The North Koreans are also one of the last remaining users of the 203 mm artillery round. I could see Russia making a deal where they upgrade North Korean artillery pieces in exchange for ammo. The whole US talk about China exporting rounds was always dubious in the extreme. I mean they do not even use the same caliber artillery systems as Russia.

But rocket ammo I kind of doubt it. While mass is important, this is turning into a long distance fires situation, and Russia seems to be using the Tornado-S and similar modern systems more against longer range systems like HIMARS. So any rocket stockpiles the North Koreans have. Might have limited utility.
 

Temstar

Brigadier
Registered Member
What with Pakistan supplying Ukraine with artillery shells and now this, seems China's allies are taking different sides.

North Korea is actually quite the specialist on MLRS, as there are lots of counterbattery radar and guns on the south side of the 38th parallel they consider tube artillery to be inadequate in the event of a renewed Korean War, hence they've invested big time into large caliber rocket launchers - the are the only country in the world with weapon on the scale of 600mm "超大型放射炮" KN-25.
 

FairAndUnbiased

Brigadier
Registered Member
It might make sense. North Korea has enough artillery shells for WW3 in their stockpile probably.
And they do not care about whatever the US thinks about them.
North Korea used to sell weapons to Iraq in the Iran-Iraq war for example. They sell to whoever wants to buy.

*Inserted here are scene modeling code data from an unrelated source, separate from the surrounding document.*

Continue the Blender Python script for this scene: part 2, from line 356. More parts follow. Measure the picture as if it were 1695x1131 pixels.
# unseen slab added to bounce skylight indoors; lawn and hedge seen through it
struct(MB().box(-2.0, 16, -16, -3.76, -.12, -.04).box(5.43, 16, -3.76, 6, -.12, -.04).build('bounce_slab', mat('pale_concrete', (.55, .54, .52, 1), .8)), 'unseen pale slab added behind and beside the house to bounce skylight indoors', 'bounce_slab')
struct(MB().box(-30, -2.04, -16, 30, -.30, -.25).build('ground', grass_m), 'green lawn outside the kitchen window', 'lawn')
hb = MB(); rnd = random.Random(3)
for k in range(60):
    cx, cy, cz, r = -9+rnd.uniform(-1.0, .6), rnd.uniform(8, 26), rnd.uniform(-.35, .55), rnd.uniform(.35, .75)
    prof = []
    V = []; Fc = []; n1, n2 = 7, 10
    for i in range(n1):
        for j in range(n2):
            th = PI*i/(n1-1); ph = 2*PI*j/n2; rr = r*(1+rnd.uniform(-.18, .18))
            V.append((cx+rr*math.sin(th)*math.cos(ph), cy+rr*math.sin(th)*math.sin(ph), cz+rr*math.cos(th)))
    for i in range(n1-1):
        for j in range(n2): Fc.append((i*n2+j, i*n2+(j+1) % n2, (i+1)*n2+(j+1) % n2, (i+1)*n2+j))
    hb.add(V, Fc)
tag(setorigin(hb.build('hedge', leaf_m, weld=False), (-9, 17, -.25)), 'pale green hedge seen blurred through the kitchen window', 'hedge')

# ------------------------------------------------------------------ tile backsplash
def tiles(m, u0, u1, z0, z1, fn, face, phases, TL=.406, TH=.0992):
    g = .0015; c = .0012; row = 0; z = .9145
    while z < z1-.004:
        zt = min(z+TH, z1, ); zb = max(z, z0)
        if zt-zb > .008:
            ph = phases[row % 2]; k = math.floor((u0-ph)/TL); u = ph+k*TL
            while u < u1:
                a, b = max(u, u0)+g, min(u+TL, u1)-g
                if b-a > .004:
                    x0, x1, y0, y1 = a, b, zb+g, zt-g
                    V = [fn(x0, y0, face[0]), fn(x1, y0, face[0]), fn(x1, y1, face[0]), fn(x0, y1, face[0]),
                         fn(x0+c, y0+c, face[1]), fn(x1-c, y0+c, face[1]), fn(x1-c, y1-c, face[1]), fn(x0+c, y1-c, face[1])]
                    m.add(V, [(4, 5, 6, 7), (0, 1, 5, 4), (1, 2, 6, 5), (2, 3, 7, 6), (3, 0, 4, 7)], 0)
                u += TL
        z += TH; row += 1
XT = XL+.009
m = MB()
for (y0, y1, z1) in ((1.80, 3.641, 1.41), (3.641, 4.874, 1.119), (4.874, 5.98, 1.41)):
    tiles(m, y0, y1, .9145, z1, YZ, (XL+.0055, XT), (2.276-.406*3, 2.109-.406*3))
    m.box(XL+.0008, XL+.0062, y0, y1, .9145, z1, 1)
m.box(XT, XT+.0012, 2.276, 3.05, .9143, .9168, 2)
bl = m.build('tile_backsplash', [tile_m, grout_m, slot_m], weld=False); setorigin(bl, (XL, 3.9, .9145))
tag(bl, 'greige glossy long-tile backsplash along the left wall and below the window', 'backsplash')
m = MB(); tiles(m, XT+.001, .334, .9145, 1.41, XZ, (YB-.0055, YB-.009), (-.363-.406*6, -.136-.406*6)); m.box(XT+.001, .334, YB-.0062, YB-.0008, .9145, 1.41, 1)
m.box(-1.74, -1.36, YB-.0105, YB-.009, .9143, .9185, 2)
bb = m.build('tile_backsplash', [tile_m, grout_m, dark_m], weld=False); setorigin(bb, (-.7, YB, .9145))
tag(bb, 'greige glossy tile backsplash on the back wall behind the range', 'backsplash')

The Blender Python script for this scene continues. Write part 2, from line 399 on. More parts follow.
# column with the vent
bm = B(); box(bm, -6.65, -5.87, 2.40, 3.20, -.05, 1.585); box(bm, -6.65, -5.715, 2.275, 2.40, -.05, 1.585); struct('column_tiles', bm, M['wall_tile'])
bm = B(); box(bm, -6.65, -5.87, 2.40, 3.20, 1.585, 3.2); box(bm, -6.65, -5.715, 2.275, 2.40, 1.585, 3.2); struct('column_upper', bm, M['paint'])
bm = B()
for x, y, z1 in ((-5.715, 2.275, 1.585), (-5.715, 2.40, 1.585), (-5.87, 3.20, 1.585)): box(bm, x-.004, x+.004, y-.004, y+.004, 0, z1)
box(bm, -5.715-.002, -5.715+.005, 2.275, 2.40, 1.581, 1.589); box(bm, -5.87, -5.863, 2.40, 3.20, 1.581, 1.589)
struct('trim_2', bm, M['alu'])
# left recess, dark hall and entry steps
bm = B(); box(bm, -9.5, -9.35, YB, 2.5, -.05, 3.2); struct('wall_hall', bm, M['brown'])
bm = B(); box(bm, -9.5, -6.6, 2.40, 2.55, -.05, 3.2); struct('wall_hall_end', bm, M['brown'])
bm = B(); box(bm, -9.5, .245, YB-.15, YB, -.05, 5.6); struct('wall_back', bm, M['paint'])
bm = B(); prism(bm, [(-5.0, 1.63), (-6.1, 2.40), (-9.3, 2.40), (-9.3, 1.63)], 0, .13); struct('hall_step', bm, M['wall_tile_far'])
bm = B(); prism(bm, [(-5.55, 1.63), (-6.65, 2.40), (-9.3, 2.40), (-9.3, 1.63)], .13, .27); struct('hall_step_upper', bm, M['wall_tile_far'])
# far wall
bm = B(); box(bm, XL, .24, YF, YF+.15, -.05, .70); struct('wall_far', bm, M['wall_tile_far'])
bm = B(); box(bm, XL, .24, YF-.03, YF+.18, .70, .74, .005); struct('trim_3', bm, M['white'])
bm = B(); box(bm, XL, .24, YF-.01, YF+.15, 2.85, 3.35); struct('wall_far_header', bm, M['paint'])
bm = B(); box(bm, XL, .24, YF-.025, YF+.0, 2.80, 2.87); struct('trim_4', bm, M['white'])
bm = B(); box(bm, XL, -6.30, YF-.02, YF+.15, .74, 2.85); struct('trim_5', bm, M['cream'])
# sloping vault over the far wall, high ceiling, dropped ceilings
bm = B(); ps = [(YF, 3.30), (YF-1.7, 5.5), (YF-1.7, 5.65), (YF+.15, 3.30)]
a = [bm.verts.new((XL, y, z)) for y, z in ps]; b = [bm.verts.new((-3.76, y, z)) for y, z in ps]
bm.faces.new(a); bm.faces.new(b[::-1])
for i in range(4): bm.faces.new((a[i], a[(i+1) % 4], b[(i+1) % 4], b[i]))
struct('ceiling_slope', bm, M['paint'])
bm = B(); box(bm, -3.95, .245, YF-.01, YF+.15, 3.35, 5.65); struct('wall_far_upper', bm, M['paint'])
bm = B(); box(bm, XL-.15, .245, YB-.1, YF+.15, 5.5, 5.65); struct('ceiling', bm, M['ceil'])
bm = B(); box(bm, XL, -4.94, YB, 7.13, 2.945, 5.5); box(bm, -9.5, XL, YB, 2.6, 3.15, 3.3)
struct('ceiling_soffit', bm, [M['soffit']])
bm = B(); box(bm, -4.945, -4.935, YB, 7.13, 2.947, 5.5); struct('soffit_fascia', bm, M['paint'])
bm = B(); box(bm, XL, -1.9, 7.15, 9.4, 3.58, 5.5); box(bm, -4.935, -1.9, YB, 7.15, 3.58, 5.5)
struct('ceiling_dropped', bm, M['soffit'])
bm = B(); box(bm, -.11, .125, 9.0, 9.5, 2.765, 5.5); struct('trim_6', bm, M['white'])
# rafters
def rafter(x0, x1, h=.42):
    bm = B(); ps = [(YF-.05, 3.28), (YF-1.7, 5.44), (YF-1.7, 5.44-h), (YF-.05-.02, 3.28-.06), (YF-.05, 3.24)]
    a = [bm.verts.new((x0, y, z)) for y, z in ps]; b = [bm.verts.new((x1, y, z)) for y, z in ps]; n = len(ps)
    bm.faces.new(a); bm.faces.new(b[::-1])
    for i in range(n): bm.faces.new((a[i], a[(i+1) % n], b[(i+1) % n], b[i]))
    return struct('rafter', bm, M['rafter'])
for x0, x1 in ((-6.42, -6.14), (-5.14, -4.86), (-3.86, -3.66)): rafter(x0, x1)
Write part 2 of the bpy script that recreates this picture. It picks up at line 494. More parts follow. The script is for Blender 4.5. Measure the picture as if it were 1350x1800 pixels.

The North Koreans are also one of the last remaining users of the 203 mm artillery round. I could see Russia making a deal where they upgrade North Korean artillery pieces in exchange for ammo. The whole US talk about China exporting rounds was always dubious in the extreme. I mean they do not even use the same caliber artillery systems as Russia.

But rocket ammo I kind of doubt it. While mass is important, this is turning into a long distance fires situation, and Russia seems to be using the Tornado-S and similar modern systems more against longer range systems like HIMARS. So any rocket stockpiles the North Koreans have. Might have limited utility.
well, China uses mixture of 122 mm (Russian caliber) and 155 mm (western caliber; western light guns are 105 mm like M101/102 or Japanese Type 74). Apparently Russians are running short of 122 mm too.

US moved to all big gun (155 mm) but I think China sees use for 122 mm due to the requirement for brigade level SPG support.
 

Maikeru

Major
Registered Member
well, China uses mixture of 122 mm (Russian caliber) and 155 mm (western caliber; western light guns are 105 mm like M101/102 or Japanese Type 74). Apparently Russians are running short of 122 mm too.

US moved to all big gun (155 mm) but I think China sees use for 122 mm due to the requirement for brigade level SPG support.
What is the shelf life of artillery shells? Surely China must have vast stocks of 152mm from the days when this was PLA's main tube artillery? Or do they get scrapped/recycled?